La cession d’un fonds de commerce n’emporte pas cession des contrats qui y sont attachés

Par Nicolas Sidier et Pierre Détrie

Par un arrêt du 28 juin 2017 (n°15-17.934), la chambre commerciale de la Cour de cassation rappelle le principe selon lequel, sauf exceptions, la cession de fonds de commerce n’emporte pas transfert des contrats qui y sont attachés. Les faits étaient particulièrement intéressants.

 

La société Pampr’oeuf production avait confié en janvier 2011 à une agence immobilière un mandat en vue de la recherche d’un domaine agricole à acquérir. Le mandat prenait fin le 7 janvier 2012.

 

L’agence immobilière était mise en liquidation judiciaire en avril 2011. En septembre 2011, le juge-commissaire ordonnait la cession du fonds de commerce au profit d’une agence immobilière en qualité de repreneur.

 

La société Pampr’oeuf production ayant acquis le domaine visé au mandat en décembre 2011, le repreneur l’assignait aux fins d’obtenir le paiement de sa commission.

 

En appel, Pampr’œuf Production était condamnée à payer la commission au repreneur (une somme de 460.460 euros), la Cour ayant estimé que le mandat avait été transféré de plein droit. Elle se pourvoit contre cet arrêt et obtient sa cassation, la Cour d’appel ayant retenu à tort que le « mandat de recherche d’un bien immobilier à acquérir fait partie de la clientèle d’un fonds de commerce d’agent immobilier et que, l’acte de cession du fonds de commerce comprenant la clientèle, le mandat a été cédé de plein droit » au repreneur.

 

Or, la cession d’un fonds de commerce n’emporte pas de plein droit la cession des contrats liés à l’exploitation de ce fonds. Cela tient au principe selon lequel les créances et dettes ne font pas partie du fonds de commerce, principe qui a été parfaitement résumé par un arrêt de la Cour d’appel de Paris (CA Paris, 19 juin 1991) :

 

« Il est de principe constant que le fonds de commerce n’est pas un patrimoine autonome, et ne comprend ni les dettes ni les créances du commerçant ; par voie de conséquence, les contrats en sont exclus ; il n’est d’exception que pour certains d’entre eux admis par la loi à savoir les contrats de travail, d’assurance, d’édition et de bail ; pour tous les autres, il appartient aux parties de prévoir leur inclusion, ce qui peut être fait, de manière expresse ou tacite, et dans les cas seulement où lesdits contrats n’ont pas été passés intuitu personae ».

 

Par conséquent et en l’absence de mention spécifique dans l’acte, les mandats n’ont pas été transmis au repreneur.
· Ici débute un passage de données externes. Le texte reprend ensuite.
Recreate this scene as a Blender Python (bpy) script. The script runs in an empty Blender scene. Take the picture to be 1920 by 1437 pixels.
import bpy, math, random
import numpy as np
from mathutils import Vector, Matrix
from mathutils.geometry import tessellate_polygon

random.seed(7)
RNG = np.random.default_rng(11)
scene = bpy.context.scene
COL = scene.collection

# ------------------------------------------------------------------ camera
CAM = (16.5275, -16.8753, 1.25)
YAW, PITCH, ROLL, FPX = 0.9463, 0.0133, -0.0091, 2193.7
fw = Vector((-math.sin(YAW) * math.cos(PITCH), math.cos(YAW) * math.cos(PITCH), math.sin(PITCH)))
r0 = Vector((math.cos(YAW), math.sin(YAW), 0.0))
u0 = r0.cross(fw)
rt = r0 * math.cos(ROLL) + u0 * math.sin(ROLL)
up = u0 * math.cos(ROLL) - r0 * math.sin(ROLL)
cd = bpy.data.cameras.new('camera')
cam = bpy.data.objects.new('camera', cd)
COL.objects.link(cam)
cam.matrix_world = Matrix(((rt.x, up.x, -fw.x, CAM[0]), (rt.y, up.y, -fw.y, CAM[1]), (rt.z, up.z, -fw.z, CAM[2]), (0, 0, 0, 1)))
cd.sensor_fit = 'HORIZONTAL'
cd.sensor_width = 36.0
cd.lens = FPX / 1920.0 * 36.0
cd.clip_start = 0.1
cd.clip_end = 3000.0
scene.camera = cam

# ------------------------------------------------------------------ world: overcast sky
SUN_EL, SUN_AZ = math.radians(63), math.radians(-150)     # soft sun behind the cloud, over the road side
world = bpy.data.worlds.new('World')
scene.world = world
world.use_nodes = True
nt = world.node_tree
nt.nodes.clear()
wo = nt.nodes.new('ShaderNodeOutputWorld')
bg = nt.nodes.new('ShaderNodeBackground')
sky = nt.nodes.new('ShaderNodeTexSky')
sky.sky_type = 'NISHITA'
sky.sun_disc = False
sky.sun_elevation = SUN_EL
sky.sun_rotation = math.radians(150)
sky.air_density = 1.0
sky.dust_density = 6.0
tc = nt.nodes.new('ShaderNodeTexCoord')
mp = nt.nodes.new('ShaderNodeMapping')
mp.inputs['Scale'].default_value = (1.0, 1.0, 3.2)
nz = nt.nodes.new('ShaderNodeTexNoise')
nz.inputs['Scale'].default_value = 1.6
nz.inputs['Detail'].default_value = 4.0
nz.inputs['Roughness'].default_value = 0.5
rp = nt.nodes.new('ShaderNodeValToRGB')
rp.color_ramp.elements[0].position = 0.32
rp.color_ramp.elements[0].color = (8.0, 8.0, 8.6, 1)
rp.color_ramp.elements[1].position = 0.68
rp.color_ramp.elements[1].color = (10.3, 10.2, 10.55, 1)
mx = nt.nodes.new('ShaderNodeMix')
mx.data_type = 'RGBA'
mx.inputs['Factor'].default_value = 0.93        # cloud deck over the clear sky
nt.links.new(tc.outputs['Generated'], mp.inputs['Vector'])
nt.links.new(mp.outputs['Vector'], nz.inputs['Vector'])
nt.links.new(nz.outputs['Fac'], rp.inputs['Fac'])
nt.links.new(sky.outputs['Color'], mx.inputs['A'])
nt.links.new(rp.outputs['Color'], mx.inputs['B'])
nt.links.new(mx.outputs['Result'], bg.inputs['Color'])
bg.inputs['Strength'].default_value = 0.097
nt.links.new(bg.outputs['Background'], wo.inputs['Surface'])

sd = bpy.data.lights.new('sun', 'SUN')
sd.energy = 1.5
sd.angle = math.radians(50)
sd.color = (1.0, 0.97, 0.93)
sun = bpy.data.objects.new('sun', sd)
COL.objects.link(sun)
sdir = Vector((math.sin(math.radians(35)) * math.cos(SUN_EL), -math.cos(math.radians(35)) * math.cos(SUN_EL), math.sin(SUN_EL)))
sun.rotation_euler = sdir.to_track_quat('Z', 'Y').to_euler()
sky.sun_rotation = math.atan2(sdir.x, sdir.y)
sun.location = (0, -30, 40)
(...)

Cette solution en apparence simple est au cas présent particulièrement contraignante pour ne pas dire sévère dans un domaine d’activité où la clientèle dépend de l’existence de mandats signés conformément aux dispositions de la loi Hoguet. Il y a avait peut-être une légèreté du rédacteur d’acte à ne pas identifier les mandats effectivement en cours lors de la signature du contrat de cession de fonds.

 

Cet arrêt est l’occasion de rappeler les exceptions à ce principe :

 

– la principale est le droit au bail (étant expressément désigné par l’article L. 141-5 du Code de commerce comme faisant partie des éléments du fonds de commerce) ;
– les contrats de travail attachés au fonds (article L. 1224-1 du Code de commerce) ;
– le contrat d’assurance, étant précisé que chaque partie (l’assureur et l’acquéreur du fonds) dispose d’une faculté de résiliation ; article L. 121-10 du Code des assurances) ;
– ou encore le contrat d’édition qui est transmis sans que soit nécessaire l’autorisation de l’auteur, celle-ci étant uniquement requise en cas de transmission du contrat indépendamment du fonds de commerce.

 

La transmission des autres contrats nécessaires à l’exploitation du fonds implique la rédaction de stipulations expresses. A défaut, ces contrats ne sont pas transmis et restent avec le cédant.